* WHAT THE EXERCISE ASKS: Repeat the data word for word. Do not include the pictures.

* DATASET SECTION:

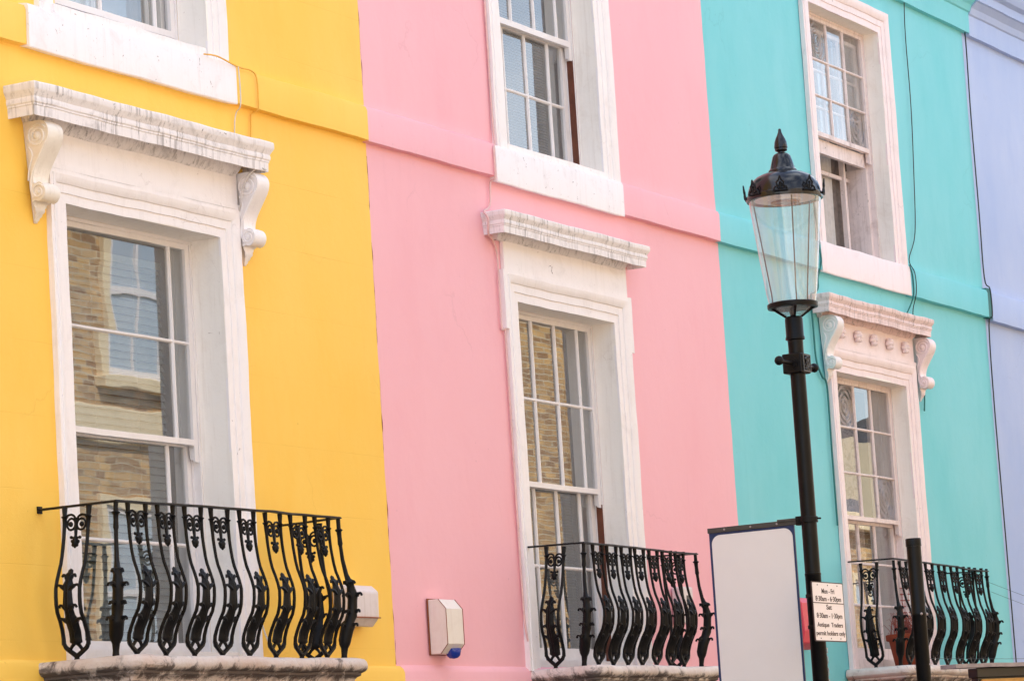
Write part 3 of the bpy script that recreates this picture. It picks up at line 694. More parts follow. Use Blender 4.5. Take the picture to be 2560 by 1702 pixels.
# ---- pink lower window
rd = .17
wp = window(hp, PW['xL'], PW['xR'], 2.47, 4.81, rd, None, 'sash_paint', 'grey_reveal', 'tall small-paned sash window opening on the pink house balcony')
architrave(wp, 'white_trim', PW['xL'], PW['xR'], 2.47, 4.81, .185, ears=.035)
MB().bar(18.70, 20.435, -.020, .004, 4.99, 5.20).build('frieze', 'white_trim', wp, wob=.002, smooth=0)
CORN2 = [(o * .88, z) for o, z in CORN]
CORN2 = [(a, b * .86) for a, b in CORN2]
cornice(wp, 'white_cornice', 18.645, 20.37, 5.195, CORN2)
x0, x1 = PW['xL'] + .018, PW['xR'] - .018
PV = [19.075, 19.398, 19.722, 20.045]
sash(wp, 'upper_sash', 'sash_paint', 'window_glass', x0, x1, 3.668, 4.79, rd + .006, .040, .034, .03, PV, [4.243], horn=True, mw=.011)
sash(wp, 'lower_sash', 'sash_paint', 'window_glass', x0, x1, 2.545, 3.70, rd + .056, .060, .095, .03, [19.07, 19.39, 19.70, 20.03], [3.168], mw=.011)
MB().bar(PW['xL'], PW['xR'], .02, rd + .1, 2.47, 2.543).build('sill', 'sash_paint', wp, wob=.002, smooth=0)
MB().box(PW['xR'] - .024, PW['xR'] - .0165, rd + .001, rd + .045, 2.56, 3.60).build('pulley_stile', 'brown_wood', wp, smooth=0)
blind('venetian_blind', 'fine slatted blind behind the tall window of the pink house', PW['xL'] + .05, PW['xR'] - .03, 2.60, 4.75, .40, .019, .022, radians(58), 'blind_slat_fine', (19.2, 19.7))
# ---- pink upper window
wp2 = window(hp, PW['xL'], PW['xR'], 5.78, 7.70, rd, None, 'sash_paint', 'grey_reveal')
architrave(wp2, 'white_trim', PW['xL'], PW['xR'], 5.78, 7.70, .19)
sill(wp2, 'white_sill', 18.625, 20.425, 5.545, 5.782, .05)
MB().bar(PW['xL'], PW['xR'], -.005, rd + .05, 5.783, 5.835).build('sub_sill', 'white_sill', wp2, wob=.002, smooth=0)
sash(wp2, 'upper_sash', 'sash_paint', 'window_glass_flat', x0, x1, 6.716, 7.68, rd + .006, .040, .04, .03, PV, [7.21], horn=True, mw=.011)
sash(wp2, 'lower_sash', 'sash_paint', 'window_glass_flat', x0, x1, 5.838, 6.745, rd + .056, .060, .065, .03, [19.03, 19.345, 19.66, 19.985], [6.305], mw=.011)
MB().box(PW['xR'] - .024, PW['xR'] - .0165, rd + .001, rd + .045, 5.84, 6.63).build('pulley_stile', 'brown_wood', wp2, smooth=0)
blind('venetian_blind', 'fine slatted blind behind the upper window of the pink house', PW['xL'] + .05, PW['xR'] - .03, 5.9, 7.65, .40, .019, .022, radians(58), 'blind_slat_fine', (19.2, 19.7))

# ---- teal lower window
rd = .13
wt = window(ht, TW['xL'], TW['xR'], 2.50, 4.80, rd, None, 'old_sash_paint', 'grey_reveal', 'tall sash window with bullseye panes opening on the turquoise house balcony')
architrave(wt, 'pinkish_trim', TW['xL'], TW['xR'], 2.50, 4.80, .175)
MB().bar(23.87, 25.63, -.020, .006, 4.98, 5.21).build('frieze', 'pinkish_trim', wt, wob=.002, smooth=0)
MB().bar(23.85, 25.65, -.030, -.019, 4.976, 5.000).build('frieze_fillet', 'pinkish_trim', wt, wob=.002, smooth=0)
cornice(wt, 'pinkish_cornice', 23.775, 25.60, 5.205, CORN2, wob=.005)
console(wt, 'green_white_console', 23.765, 23.89, 5.20); console(wt, 'pinkish_trim', 25.665, 25.80, 5.20)
for i, x in enumerate((24.09, 24.42, 24.74, 25.07, 25.40)):
    b = MB(); b.ball((x, -.055, 5.10), .022, 8, 1, 1.2, 1)
    for a in range(6): b.ball((x + .031 * cos(a * pi / 3), -.046, 5.10 + .031 * sin(a * pi / 3)), .021, 7, 1, 1.3, 1)
    b.tube([(x, -.03, 5.055), (x, -.036, 5.07)], [.006, .012], 5)
    b.build('rosette', 'pinkish_trim', wt, smooth=60)
x0, x1 = TW['xL'] + .018, TW['xR'] - .018
TV = [24.35, 24.695, 25.035]
sash(wt, 'upper_sash', 'old_sash_paint', 'window_glass_flat', x0, x1, 3.69, 4.78, rd + .006, .042, .032, .028, TV, [4.058, 4.417], horn=True, mw=.010, bull=((1, 2), (3, 0)))
sash(wt, 'lower_sash', 'old_sash_paint', 'window_glass_flat', x0, x1, 2.60, 3.70, rd + .056, .055, .10, .03, TV, [3.035, 3.362], mw=.010)
MB().bar(TW['xL'], TW['xR'], .02, rd + .1, 2.50, 2.598).build('sill', 'old_sash_paint', wt, wob=.002, smooth=0)
curtain('net_curtain', 'patterned translucent net curtain behind the lower window of the turquoise house', TW['xL'] + .05, TW['xR'] - .28, 2.62, 4.7, .34, .012, 7, 'net_translucent')
curtain('brown_curtain', 'brown drape behind the lower window of the turquoise house, beside the net', 24.25, 24.75, 2.6, 4.7, .45, .03, 4, 'brown_curtain_cloth')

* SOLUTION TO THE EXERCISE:
Write part 3 of the bpy script that recreates this picture. It picks up at line 694. More parts follow. Use Blender 4.5. Take the picture to be 2560 by 1702 pixels.
# ---- pink lower window
rd = .17
wp = window(hp, PW['xL'], PW['xR'], 2.47, 4.81, rd, None, 'sash_paint', 'grey_reveal', 'tall small-paned sash window opening on the pink house balcony')
architrave(wp, 'white_trim', PW['xL'], PW['xR'], 2.47, 4.81, .185, ears=.035)
MB().bar(18.70, 20.435, -.020, .004, 4.99, 5.20).build('frieze', 'white_trim', wp, wob=.002, smooth=0)
CORN2 = [(o * .88, z) for o, z in CORN]
CORN2 = [(a, b * .86) for a, b in CORN2]
cornice(wp, 'white_cornice', 18.645, 20.37, 5.195, CORN2)
x0, x1 = PW['xL'] + .018, PW['xR'] - .018
PV = [19.075, 19.398, 19.722, 20.045]
sash(wp, 'upper_sash', 'sash_paint', 'window_glass', x0, x1, 3.668, 4.79, rd + .006, .040, .034, .03, PV, [4.243], horn=True, mw=.011)
sash(wp, 'lower_sash', 'sash_paint', 'window_glass', x0, x1, 2.545, 3.70, rd + .056, .060, .095, .03, [19.07, 19.39, 19.70, 20.03], [3.168], mw=.011)
MB().bar(PW['xL'], PW['xR'], .02, rd + .1, 2.47, 2.543).build('sill', 'sash_paint', wp, wob=.002, smooth=0)
MB().box(PW['xR'] - .024, PW['xR'] - .0165, rd + .001, rd + .045, 2.56, 3.60).build('pulley_stile', 'brown_wood', wp, smooth=0)
blind('venetian_blind', 'fine slatted blind behind the tall window of the pink house', PW['xL'] + .05, PW['xR'] - .03, 2.60, 4.75, .40, .019, .022, radians(58), 'blind_slat_fine', (19.2, 19.7))
# ---- pink upper window
wp2 = window(hp, PW['xL'], PW['xR'], 5.78, 7.70, rd, None, 'sash_paint', 'grey_reveal')
architrave(wp2, 'white_trim', PW['xL'], PW['xR'], 5.78, 7.70, .19)
sill(wp2, 'white_sill', 18.625, 20.425, 5.545, 5.782, .05)
MB().bar(PW['xL'], PW['xR'], -.005, rd + .05, 5.783, 5.835).build('sub_sill', 'white_sill', wp2, wob=.002, smooth=0)
sash(wp2, 'upper_sash', 'sash_paint', 'window_glass_flat', x0, x1, 6.716, 7.68, rd + .006, .040, .04, .03, PV, [7.21], horn=True, mw=.011)
sash(wp2, 'lower_sash', 'sash_paint', 'window_glass_flat', x0, x1, 5.838, 6.745, rd + .056, .060, .065, .03, [19.03, 19.345, 19.66, 19.985], [6.305], mw=.011)
MB().box(PW['xR'] - .024, PW['xR'] - .0165, rd + .001, rd + .045, 5.84, 6.63).build('pulley_stile', 'brown_wood', wp2, smooth=0)
blind('venetian_blind', 'fine slatted blind behind the upper window of the pink house', PW['xL'] + .05, PW['xR'] - .03, 5.9, 7.65, .40, .019, .022, radians(58), 'blind_slat_fine', (19.2, 19.7))

# ---- teal lower window
rd = .13
wt = window(ht, TW['xL'], TW['xR'], 2.50, 4.80, rd, None, 'old_sash_paint', 'grey_reveal', 'tall sash window with bullseye panes opening on the turquoise house balcony')
architrave(wt, 'pinkish_trim', TW['xL'], TW['xR'], 2.50, 4.80, .175)
MB().bar(23.87, 25.63, -.020, .006, 4.98, 5.21).build('frieze', 'pinkish_trim', wt, wob=.002, smooth=0)
MB().bar(23.85, 25.65, -.030, -.019, 4.976, 5.000).build('frieze_fillet', 'pinkish_trim', wt, wob=.002, smooth=0)
cornice(wt, 'pinkish_cornice', 23.775, 25.60, 5.205, CORN2, wob=.005)
console(wt, 'green_white_console', 23.765, 23.89, 5.20); console(wt, 'pinkish_trim', 25.665, 25.80, 5.20)
for i, x in enumerate((24.09, 24.42, 24.74, 25.07, 25.40)):
    b = MB(); b.ball((x, -.055, 5.10), .022, 8, 1, 1.2, 1)
    for a in range(6): b.ball((x + .031 * cos(a * pi / 3), -.046, 5.10 + .031 * sin(a * pi / 3)), .021, 7, 1, 1.3, 1)
    b.tube([(x, -.03, 5.055), (x, -.036, 5.07)], [.006, .012], 5)
    b.build('rosette', 'pinkish_trim', wt, smooth=60)
x0, x1 = TW['xL'] + .018, TW['xR'] - .018
TV = [24.35, 24.695, 25.035]
sash(wt, 'upper_sash', 'old_sash_paint', 'window_glass_flat', x0, x1, 3.69, 4.78, rd + .006, .042, .032, .028, TV, [4.058, 4.417], horn=True, mw=.010, bull=((1, 2), (3, 0)))
sash(wt, 'lower_sash', 'old_sash_paint', 'window_glass_flat', x0, x1, 2.60, 3.70, rd + .056, .055, .10, .03, TV, [3.035, 3.362], mw=.010)
MB().bar(TW['xL'], TW['xR'], .02, rd + .1, 2.50, 2.598).build('sill', 'old_sash_paint', wt, wob=.002, smooth=0)
curtain('net_curtain', 'patterned translucent net curtain behind the lower window of the turquoise house', TW['xL'] + .05, TW['xR'] - .28, 2.62, 4.7, .34, .012, 7, 'net_translucent')
curtain('brown_curtain', 'brown drape behind the lower window of the turquoise house, beside the net', 24.25, 24.75, 2.6, 4.7, .45, .03, 4, 'brown_curtain_cloth')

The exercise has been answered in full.